---------- Given material

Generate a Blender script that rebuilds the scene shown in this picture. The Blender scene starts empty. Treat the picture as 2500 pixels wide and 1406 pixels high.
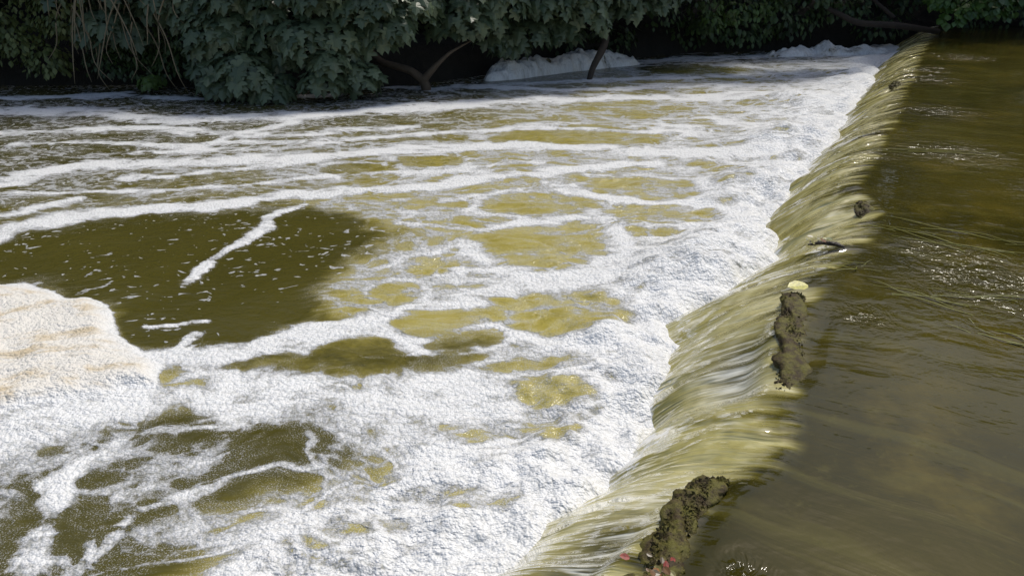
import bpy, math, random
import numpy as np
from mathutils import Vector
random.seed(7); rng=np.random.default_rng(7)
sc=bpy.context.scene
LZ=-0.35
# ------------------------------------------------------------------ helpers
def vnoise(x,y,seed=0):
    xi=np.floor(x).astype(np.int64); yi=np.floor(y).astype(np.int64)
    fx=x-xi; fy=y-yi; fx=fx*fx*(3-2*fx); fy=fy*fy*(3-2*fy)
    def h(a,b):
        n=(a*374761393+b*668265263+seed*1442695041)&0xFFFFFFFF
        n=((n^(n>>13))*1274126177)&0xFFFFFFFF
        return ((n^(n>>16))&0xFFFF)/65535.0
    return (h(xi,yi)*(1-fx)+h(xi+1,yi)*fx)*(1-fy)+(h(xi,yi+1)*(1-fx)+h(xi+1,yi+1)*fx)*fy
def fbm(x,y,o=4,seed=0):
    a=0;s=0.5;t=0
    for i in range(o):
        a=a+s*vnoise(x*2**i+i*17.3,y*2**i+i*9.1,seed+i); t+=s; s*=.5
    return a/t*2-1
def sstep(a,b,x):
    t=np.clip((x-a)/(b-a),0,1); return t*t*(3-2*t)
def seg_dist(X,Y,pts):
    best=np.full(X.shape,1e9); sign=np.zeros(X.shape)
    for (x0,y0),(x1,y1) in zip(pts[:-1],pts[1:]):
        dx,dy=x1-x0,y1-y0; L=dx*dx+dy*dy
        t=np.clip(((X-x0)*dx+(Y-y0)*dy)/L,0,1)
        d=np.hypot(X-x0-t*dx,Y-y0-t*dy)
        s=np.sign(dx*(Y-y0)-dy*(X-x0))
        m=d<best; best=np.where(m,d,best); sign=np.where(m,s,sign)
    return best,sign
def inpoly(X,Y,pts):
    ins=np.zeros(X.shape,bool); n=len(pts)
    for i in range(n):
        x0,y0=pts[i]; x1,y1=pts[(i+1)%n]
        if y0==y1: continue
        c=((y0>Y)!=(y1>Y))&(X<(x1-x0)*(Y-y0)/(y1-y0)+x0)
        ins^=c
    return ins
def polysd(X,Y,pts):
    d,_=seg_dist(X,Y,pts+[pts[0]])
    return np.where(inpoly(X,Y,pts),-d,d)
def mkmesh(name,V,F,mat,smooth=True,attrs=None,uv=None):
    V=np.asarray(V,dtype=np.float32); F=np.asarray(F,dtype=np.int32)
    me=bpy.data.meshes.new(name); k=F.shape[1]
    me.vertices.add(len(V)); me.vertices.foreach_set('co',V.ravel())
    me.loops.add(F.size); me.loops.foreach_set('vertex_index',F.ravel())
    me.polygons.add(len(F))
    me.polygons.foreach_set('loop_start',np.arange(0,F.size,k,dtype=np.int32))
    me.polygons.foreach_set('loop_total',np.full(len(F),k,dtype=np.int32))
    me.polygons.foreach_set('use_smooth',np.full(len(F),smooth))
    me.update(calc_edges=True)
    if attrs:
        for an,a in attrs.items():
            at=me.attributes.new(an,'FLOAT','POINT'); at.data.foreach_set('value',np.asarray(a,dtype=np.float32).ravel())
    if uv is not None:
        at=me.attributes.new('flow','FLOAT_VECTOR','POINT'); 
        u3=np.zeros((len(V),3),dtype=np.float32); u3[:,:2]=uv; at.data.foreach_set('vector',u3.ravel())
    me.materials.append(mat)
    ob=bpy.data.objects.new(name,me); sc.collection.objects.link(ob); return ob
def gridfaces(n,m):
    i=np.arange(n-1)[:,None]*m+np.arange(m-1)[None,:]
    return np.stack([i,i+1,i+m+1,i+m],-1).reshape(-1,4)
# ---- node DSL
class M:
    def __init__(s,name):
        s.m=bpy.data.materials.new(name); s.m.use_nodes=True; s.t=s.m.node_tree
        s.t.nodes.clear(); s.out=s.n('ShaderNodeOutputMaterial')
        s.b=s.n('ShaderNodeBsdfPrincipled'); s.l(s.b.outputs[0],s.out.inputs[0])
    def n(s,t,**k):
        x=s.t.nodes.new(t)
        for a,b in k.items(): setattr(x,a,b)
        return x
    def l(s,a,b): s.t.links.new(a,b)
    def put(s,inp,v):
        if isinstance(v,bpy.types.NodeSocket): s.l(v,inp)
        elif isinstance(v,(tuple,list)) and len(v)==3 and len(inp.default_value)==4: inp.default_value=(*v,1)
        else: inp.default_value=v
    def math(s,op,a,b=0.0,c=None,clamp=False):
        x=s.n('ShaderNodeMath',operation=op,use_clamp=clamp); s.put(x.inputs[0],a); s.put(x.inputs[1],b)
        if c is not None: s.put(x.inputs[2],c)
        return x.outputs[0]
    def add(s,a,b): return s.math('ADD',a,b)
    def mul(s,a,b): return s.math('MULTIPLY',a,b)
    def ctr(s,a,k): return s.mul(s.math('SUBTRACT',a,.5),k)
    def ss(s,v,a,b,lo=0.0,hi=1.0):
        x=s.n('ShaderNodeMapRange',interpolation_type='SMOOTHSTEP'); s.put(x.inputs[0],v)
        for i,q in enumerate((a,b,lo,hi)): s.put(x.inputs[1+i],q)
        return x.outputs[0]
    def mix(s,f,a,b):
        x=s.n('ShaderNodeMix',data_type='RGBA'); s.put(x.inputs[0],f); s.put(x.inputs[6],a); s.put(x.inputs[7],b); return x.outputs[2]
    def attr(s,nm,vec=False):
        x=s.n('ShaderNodeAttribute',attribute_name=nm); return x.outputs['Vector' if vec else 'Fac']
    def pos(s): return s.n('ShaderNodeNewGeometry').outputs['Position']
    def vm(s,op,a,b):
        x=s.n('ShaderNodeVectorMath',operation=op); s.put(x.inputs[0],a); s.put(x.inputs[1],b); return x.outputs[0]
    def noise(s,v,scale,detail=3,rough=.55,color=False,dim='2D',dist=0.0):
        x=s.n('ShaderNodeTexNoise',noise_dimensions=dim); s.l(v,x.inputs['Vector']); x.inputs['Scale'].default_value=scale
        x.inputs['Detail'].default_value=detail; x.inputs['Roughness'].default_value=rough; x.inputs['Distortion'].default_value=dist
        return x.outputs[1 if color else 0]
    def vor(s,v,scale,feat='F1',out=0,rand=1.0):
        x=s.n('ShaderNodeTexVoronoi',feature=feat,voronoi_dimensions='2D'); s.l(v,x.inputs['Vector']); x.inputs['Scale'].default_value=scale
        x.inputs['Randomness'].default_value=rand
        if feat=='SMOOTH_F1': x.inputs['Smoothness'].default_value=.25
        return x.outputs[out]
    def warp(s,v,scale,amt,detail=1):
        c=s.noise(v,scale,detail,.5,color=True); c=s.vm('SUBTRACT',c,(.5,.5,.5)); c=s.vm('MULTIPLY',c,(amt,amt,amt)); return s.vm('ADD',v,c)
    def bump(s,h,strength,dist,prev=None):
        x=s.n('ShaderNodeBump'); s.put(x.inputs['Height'],h); s.put(x.inputs['Strength'],strength); x.inputs['Distance'].default_value=dist
        if prev is not None: s.l(prev,x.inputs['Normal'])
        return x.outputs[0]
    def set(s,**k):
        for a,v in k.items(): s.put(s.b.inputs[a.replace('_',' ')],v)
# ------------------------------------------------------------------ layout (metres)
CREST=[(-1.6,-1.5),(-1.0,-.55),(-.4,.35),(-.02,.92),(.21,1.25),(.35,1.386),(.484,1.55),(.66,1.65),(.77,1.77),(.81,1.93),(.88,2.148),(1.02,2.44),(1.178,2.73),(1.353,3.015),(1.64,3.34),(1.88,3.75),(1.97,4.23),(2.307,4.78),(2.87,5.73),(3.42,6.68),(3.98,7.73),(5.14,9.85),(6.2,11.6),(7.3,13.5),(8.4,15.5)]
BANK=[(-60,11),(-30,9.6),(-14,9.3),(-6.5,9.5),(-4.86,9.55),(-3.1,9.2),(-1.92,9.25),(-1.02,9.7),(-.38,10.3),(.59,11.15),(1.54,11.75),(2.97,12.5),(6.6,13.2),(8.6,12.9),(14,12.6),(30,13),(60,15)]
NEAR=[(-60,-1.5),(-10,-1.0),(-3,.1),(-1.2,.55),(0,.3),(2,-1.2),(8,-4),(60,-12)]
# ------------------------------------------------------------------ materials
def foam_mat():
    m=M('foamy_river_water'); p=m.pos()
    F=m.attr('foam'); A=m.attr('aer'); C=m.attr('cream')
    w=m.warp(p,1.1,.34); w=m.warp(w,4.5,.09)
    ws=m.vm('MULTIPLY',w,(.85,1.4,0.0)); 
    w2=m.warp(ws,15,.045)
    wd=m.noise(ws,2.2,2)
    r1=m.vor(ws,2.1,'SMOOTH_F1'); r2=m.vor(w2,5.6,'SMOOTH_F1'); d3=m.vor(w2,17,'F1'); d1=m.vor(w2,3.1,'DISTANCE_TO_EDGE')
    l1=m.ss(r1,.20,.46); l2=m.ss(r2,.18,.44)
    e3=m.ss(d3,.15,.62); e1=m.ss(d1,0.0,m.add(.02,m.mul(wd,.20)),1.0,0.0)
    lace=m.add(m.mul(l1,.44),m.mul(l2,.38)); lace=m.math('MAXIMUM',lace,m.mul(e1,.70)); lace=m.add(lace,m.mul(e3,.22))
    st=m.noise(m.vm('MULTIPLY',w,(1.0,3.2,1)),2.4,4,.6)
    n1=m.noise(w2,8,5,.72)
    grain=m.noise(p,190,2,.7)
    g2=m.noise(p,60,2,.6)
    v=m.add(F,m.mul(lace,.66)); v=m.add(v,m.ctr(st,.48)); v=m.add(v,m.ctr(n1,.50)); v=m.math('SUBTRACT',v,.03)
    vg=m.add(m.add(v,m.ctr(grain,1.5)),m.ctr(g2,.9))
    a1=m.ss(v,.86,1.02); a2=m.ss(vg,.86,1.02)
    al=m.math('ADD',m.mul(a1,.66),m.mul(a2,.38),clamp=True)
    pf=m.vm('MULTIPLY',m.warp(p,5,.15),(1,1.7,1))
    fl=m.noise(pf,15,2,.5); fn=m.noise(p,1.3,3,.6)
    FK=m.attr('fleck')
    fk=m.mul(m.ss(m.add(fl,m.add(m.mul(FK,.10),m.ctr(fn,.42))),.70,.735),m.ss(FK,.0,.1))
    al=m.math('MAXIMUM',al,m.mul(fk,.85))
    dark=m.mix(m.noise(p,1.1,3),(.050,.045,.008),(.088,.078,.016))
    aer=m.mix(m.noise(w,6,4,.6),(.27,.225,.034),(.43,.37,.095))
    tur=m.mix(m.ss(m.add(A,m.ctr(n1,.6)),.1,.95),dark,aer)
    tur=m.mix(m.mul(m.ss(v,.50,1.0),m.mul(A,.38)),tur,(.62,.58,.34))
    tur=m.mix(m.mul(m.mul(m.ss(grain,.55,.66),m.ss(v,.35,.8)),m.add(.3,m.mul(A,.45))),tur,(.76,.74,.64))
    bub=m.vor(p,115,'F1'); bub2=m.vor(m.warp(p,20,.012),46,'F1')
    thick=m.ss(v,.95,1.45)
    fo=m.mix(thick,(.54,.55,.565),(.84,.85,.845))
    fo=m.mix(m.mul(m.ss(bub,.35,.75),m.math('SUBTRACT',.55,m.mul(thick,.38))),fo,(.26,.27,.24))
    fo=m.mix(m.mul(m.ss(bub2,.40,.68),m.math('SUBTRACT',.6,m.mul(thick,.44))),fo,(.22,.22,.18))
    fo=m.mix(C,fo,m.mix(m.ss(m.noise(w2,5,5,.65),.47,.68),(.80,.77,.70),(.62,.52,.36)))
    col=m.mix(al,tur,fo)
    m.set(Base_Color=col,Roughness=m.math('ADD',m.mul(al,.34),.07),IOR=1.33)
    wb=m.noise(m.vm('MULTIPLY',w,(1,1.8,1)),9,4,.6)
    b=m.bump(wb,m.add(.18,m.mul(A,.3)),.05)
    hb=m.add(m.mul(m.ss(bub,.1,.75,1.0,0.0),.5),m.mul(m.ss(bub2,.1,.7,1.0,0.0),1.0)); hb=m.add(hb,m.mul(n1,1.7))
    b=m.bump(m.mul(hb,al),.6,.0065,b)
    m.l(b,m.b.inputs['Normal']); return m.m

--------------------

**Aim:**
Keep only the lines that hold the string "scene", and copy them out.

**Exercise output:**
Generate a Blender script that rebuilds the scene shown in this picture. The Blender scene starts empty. Treat the picture as 2500 pixels wide and 1406 pixels high.
sc=bpy.context.scene